Based on the current situation, several possible scenarios and their market impacts:

Scenario 1: Short-Term De-escalation (Moderate Probability)

  • Projection: Diplomatic mediation succeeds, tensions ease.
  • Market Impact: Safe haven sentiment fades, gold retreats; Bitcoin may give back some gains, fluctuating between $65,000–$68,000.

Scenario 2: Prolonged Conflict (Higher Probability)

  • Projection: Fighting continues for weeks or months, regional tension becomes the norm.
  • Market Impact: Traditional safe havens remain elevated, some capital may flow into Bitcoin; Bitcoin could stay between $68,000–$75,000, with volatility remaining high.

Scenario 3: Conflict Expansion (Lower Probability but Worth Watching)

  • Projection: Hostilities spread to oil-producing Gulf regions, disrupting shipping in the Strait of Hormuz.
  • Market Impact: Oil spikes could trigger global inflation pressures; Bitcoin may fall with risk assets in the short term, but the "digital hard currency" narrative could gain strength over the medium term.

Conclusion

In the 48 hours following the escalation of the US-Iran conflict, Bitcoin’s dramatic V-shaped reversal showcased its complex and multifaceted asset profile. It didn’t fully track risk assets downward, nor did it rise as steadily as gold—instead, it carved out an independent path marked by intense speculation. This trajectory reflects both technical adjustments from leverage unwinding and long-term recognition of "digital scarcity."
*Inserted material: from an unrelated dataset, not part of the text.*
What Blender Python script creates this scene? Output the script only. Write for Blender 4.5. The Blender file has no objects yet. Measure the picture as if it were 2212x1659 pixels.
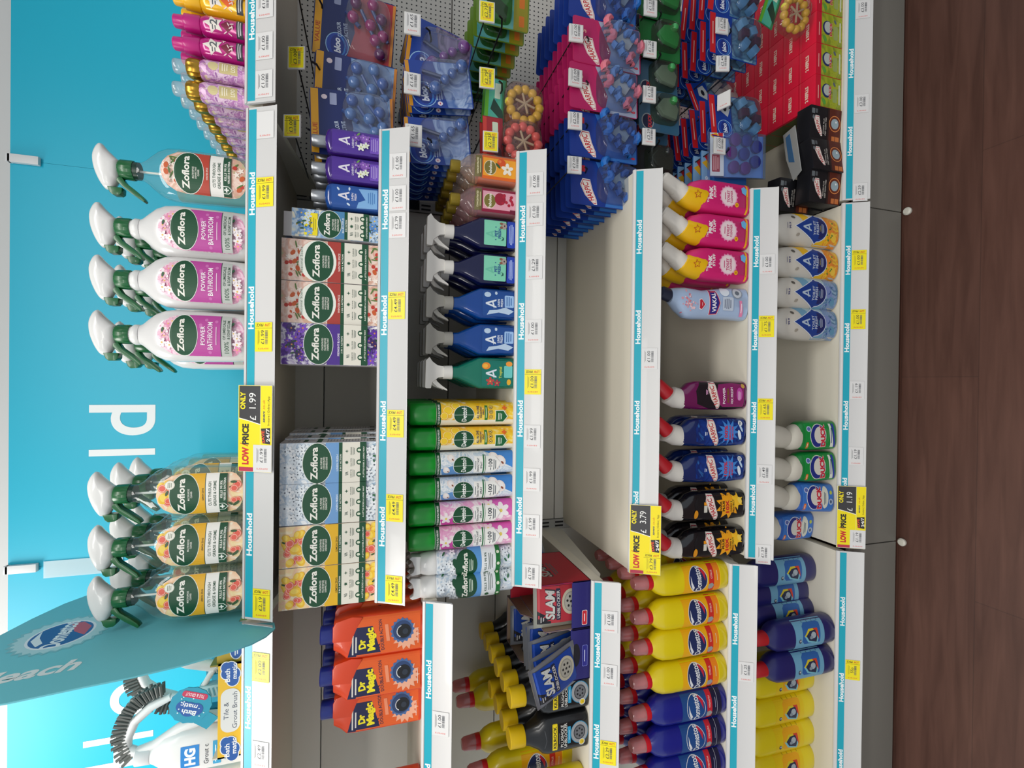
import bpy, bmesh, math, random
from mathutils import Vector, Matrix
from mathutils.geometry import tessellate_polygon
PI = math.pi
S = bpy.context.scene
COL = S.collection

# ------------------------------------------------------------------ camera
W_PX, H_PX = 2212, 1659
F_PX = 1013.87
PITCH, YAW, ROLL = .2906, -.0062, .0098
CAM = Vector((-.0264, -1.0315, 1.548))
FW = Vector((math.sin(YAW)*math.cos(PITCH), math.cos(YAW)*math.cos(PITCH), -math.sin(PITCH)))
_rt = Vector((math.cos(YAW), -math.sin(YAW), 0)); _up = _rt.cross(FW)
RT = _rt*math.cos(ROLL) + _up*math.sin(ROLL)
UP = -_rt*math.sin(ROLL) + _up*math.cos(ROLL)
cd = bpy.data.cameras.new('camera'); cam = bpy.data.objects.new('camera', cd); COL.objects.link(cam)
cd.sensor_width = 36; cd.sensor_fit = 'HORIZONTAL'; cd.lens = F_PX*36/W_PX; cd.clip_start = .02; cd.clip_end = 50
# the phone was held on its side: the picture's right is the shop's down
cx, cy, cz = -UP, RT, -FW
m = Matrix((cx, cy, cz)).transposed().to_4x4(); m.translation = CAM
cam.matrix_world = m
S.camera = cam

# ------------------------------------------------------------------ light
w = bpy.data.worlds.new('shop_air'); S.world = w; w.use_nodes = True
w.node_tree.nodes['Background'].inputs[0].default_value = (.86, .93, 1, 1)
w.node_tree.nodes['Background'].inputs[1].default_value = .44
def area(name, loc, sx, sy, power, rot=(0, 0, 0), col=(1, .97, .92)):
    l = bpy.data.lights.new(name, 'AREA'); l.shape = 'RECTANGLE'; l.size = sx; l.size_y = sy
    l.energy = power; l.color = col
    o = bpy.data.objects.new(name, l); o.location = loc; o.rotation_euler = rot; COL.objects.link(o); return o
area('ceiling_lamp', (-1.30, -.30, 2.95), .9, .7, 21)
area('ceiling_lamp', (.3, -1.2, 2.95), 1.6, .35, 18)
area('ceiling_lamp', (-.8, -3.0, 2.95), 2.4, .6, 40)
S.view_settings.view_transform = 'Standard'; S.view_settings.look = 'None'
S.view_settings.gamma = 1; S.view_settings.use_curve_mapping = False
S.view_settings.exposure = .50
S.cycles.transparent_max_bounces = 40

def at(px, py, Y):
    """world x, z where the sight line of a photo pixel meets the upright plane y=Y"""
    d = FW + RT*((1659-py)-829.5)/F_PX - UP*(px-1106)/F_PX
    q = CAM + d*((Y-CAM.y)/d.y); return q.x, q.z
def atx(px, py, Y): return at(px, py, Y)[0]

# ------------------------------------------------------------------ materials
def lin(h):
    h = h.lstrip('#'); c = [int(h[i:i+2], 16)/255 for i in (0, 2, 4)]
    return tuple((x/12.92 if x <= .04045 else ((x+.055)/1.055)**2.4) for x in c)+(1,)
MATS = {}
def M(h, rough=.45, metal=0, coat=0, tr=0, spec=.5):
    """plain principled material of one colour"""
    k = (h, rough, metal, coat, tr, spec)
    if k in MATS: return MATS[k]
    m = bpy.data.materials.new('paint_'+h.strip('#')); m.use_nodes = True
    b = m.node_tree.nodes['Principled BSDF']
    b.inputs['Base Color'].default_value = lin(h); b.inputs['Roughness'].default_value = rough
    b.inputs['Metallic'].default_value = metal; b.inputs['Coat Weight'].default_value = coat
    b.inputs['Specular IOR Level'].default_value = spec
    if tr:
        b.inputs['Subsurface Weight'].default_value = tr; b.inputs['Subsurface Radius'].default_value = (.02, .02, .02)
    MATS[k] = m; return m
def clear(name, h, fac=.85, rough=.03, refl=1.0):
    """thin clear plastic: tinted see-through with a glossy skin"""
    if name in MATS: return MATS[name]
    m = bpy.data.materials.new(name); m.use_nodes = True; nt = m.node_tree; nt.nodes.clear()
    o = nt.nodes.new('ShaderNodeOutputMaterial'); t = nt.nodes.new('ShaderNodeBsdfTransparent'); d = nt.nodes.new('ShaderNodeBsdfPrincipled')
    g = nt.nodes.new('ShaderNodeBsdfGlossy'); f = nt.nodes.new('ShaderNodeFresnel'); mx = nt.nodes.new('ShaderNodeMixShader'); m2 = nt.nodes.new('ShaderNodeMixShader')
    t.inputs[0].default_value = lin(h); d.inputs['Base Color'].default_value = lin(h); d.inputs['Roughness'].default_value = .25
    g.inputs['Roughness'].default_value = rough; 
    ge = nt.nodes.new('ShaderNodeNewGeometry'); ma = nt.nodes.new('ShaderNodeMath'); ma.operation = 'MULTIPLY_ADD'
    ma.inputs[1].default_value = 1/1.45-1.45; ma.inputs[2].default_value = 1.45; nt.links.new(ge.outputs['Backfacing'], ma.inputs[0]); nt.links.new(ma.outputs[0], f.inputs[0])
    m2.inputs[0].default_value = fac; nt.links.new(d.outputs[0], m2.inputs[1]); nt.links.new(t.outputs[0], m2.inputs[2])
    nt.links.new(f.outputs[0], mx.inputs[0]); nt.links.new(m2.outputs[0], mx.inputs[1]); nt.links.new(g.outputs[0], mx.inputs[2])
    nt.links.new(mx.outputs[0], o.inputs[0]); MATS[name] = m; return m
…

For investors, the key is to distinguish fact from narrative: Bitcoin’s network proved its resilience amid geopolitical storms, but its price volatility remains far higher than traditional safe havens. Viewing Bitcoin as an "asymmetric risk hedge" within a portfolio may be more pragmatic than simply labeling it a "safe haven" or "risk asset." At Gate, we always advise users to assess their own risk tolerance, approach market fluctuations rationally, and seek their own certainty amid uncertainty.